Talking of places I know well, in Leicestershire Engel covers the obvious subjects of multicultural Leicester and fox hunting, but he gains bonus points for getting to Breedon on the Hill. He does better in Rutland, where he meets the indefatigable blogger Martin Brookes.
When he gets to Shropshire there is a lamentable failure to write about derelict lead mines, and his sociology of the south of the county is awry. Bishop’s Castle was a centre of the counter culture two decades before London foodies discovered Ludlow.
Few places are treated unfairly. I would suggest the east side of Derbyshire (the Derwent Valley is a marvel), Birmingham and Swindon, where has more to it – the Great Western Railway, Richard Jefferies, Don Rogers – than the Magic Roundabout.
And in Buckinghamshire, after being half seduced by Eton, he is damning of the county’s selective secondary education. Hell hath no fury like a privately educated Guardian journalist confronted by a grammar school.
Before he return to his adopted home of Herefordshire for the final chapter, Engel takes us to London.
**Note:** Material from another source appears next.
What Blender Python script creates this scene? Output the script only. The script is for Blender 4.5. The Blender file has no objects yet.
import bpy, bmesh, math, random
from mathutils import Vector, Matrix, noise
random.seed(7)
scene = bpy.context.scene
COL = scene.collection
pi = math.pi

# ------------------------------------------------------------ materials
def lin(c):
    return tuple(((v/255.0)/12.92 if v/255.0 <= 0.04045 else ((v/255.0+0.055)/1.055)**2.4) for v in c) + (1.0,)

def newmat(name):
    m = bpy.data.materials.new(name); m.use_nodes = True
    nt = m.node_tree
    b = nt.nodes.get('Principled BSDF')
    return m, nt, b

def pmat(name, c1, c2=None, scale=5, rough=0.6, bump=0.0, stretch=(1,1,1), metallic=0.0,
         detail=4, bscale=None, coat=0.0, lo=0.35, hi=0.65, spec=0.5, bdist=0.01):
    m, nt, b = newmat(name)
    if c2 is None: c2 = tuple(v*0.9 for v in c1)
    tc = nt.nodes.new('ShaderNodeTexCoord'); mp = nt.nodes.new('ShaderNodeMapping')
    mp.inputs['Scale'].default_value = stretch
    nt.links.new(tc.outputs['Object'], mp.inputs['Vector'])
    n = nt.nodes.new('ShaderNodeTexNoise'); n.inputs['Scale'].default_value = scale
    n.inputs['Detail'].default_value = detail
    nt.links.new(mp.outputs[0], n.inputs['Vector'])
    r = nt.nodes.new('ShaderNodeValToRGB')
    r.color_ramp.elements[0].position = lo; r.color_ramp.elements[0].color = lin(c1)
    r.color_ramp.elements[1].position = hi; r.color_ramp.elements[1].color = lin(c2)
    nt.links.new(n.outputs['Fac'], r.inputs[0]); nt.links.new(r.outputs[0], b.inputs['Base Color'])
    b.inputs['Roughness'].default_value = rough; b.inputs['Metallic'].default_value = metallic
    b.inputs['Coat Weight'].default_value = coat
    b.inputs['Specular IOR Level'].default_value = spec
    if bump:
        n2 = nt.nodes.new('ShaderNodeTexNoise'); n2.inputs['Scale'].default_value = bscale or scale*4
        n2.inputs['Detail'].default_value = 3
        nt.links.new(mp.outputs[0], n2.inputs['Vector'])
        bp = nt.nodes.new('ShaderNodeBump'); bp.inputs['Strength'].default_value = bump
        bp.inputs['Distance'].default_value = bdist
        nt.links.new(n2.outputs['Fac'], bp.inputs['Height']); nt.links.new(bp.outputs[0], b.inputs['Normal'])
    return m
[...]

In his discussion of the way the capital dominates our national life, and the way it is being remade by foreign monies, he makes important points.
Local boundaries have been rubbed out or redrawn in a way that would be simply unthinkable in the more federal United States. My jigsaw, for instance, can be dated to between 1965, when Huntingdonshire absorbed the Soke of Peterborough, and 1974, when it was itself absorbed into Cambridgeshire.
Some counties have resisted their erasure from history, notably Yorkshire (the largest) and Rutland (the smallest). Elsewhere Berkshire is fading from memory and no one seems to have heard of Huntingdonshire at all.
Soon it will be as lost as the Cotswold county of Winchcombeshire from the 10th and 11th centuries.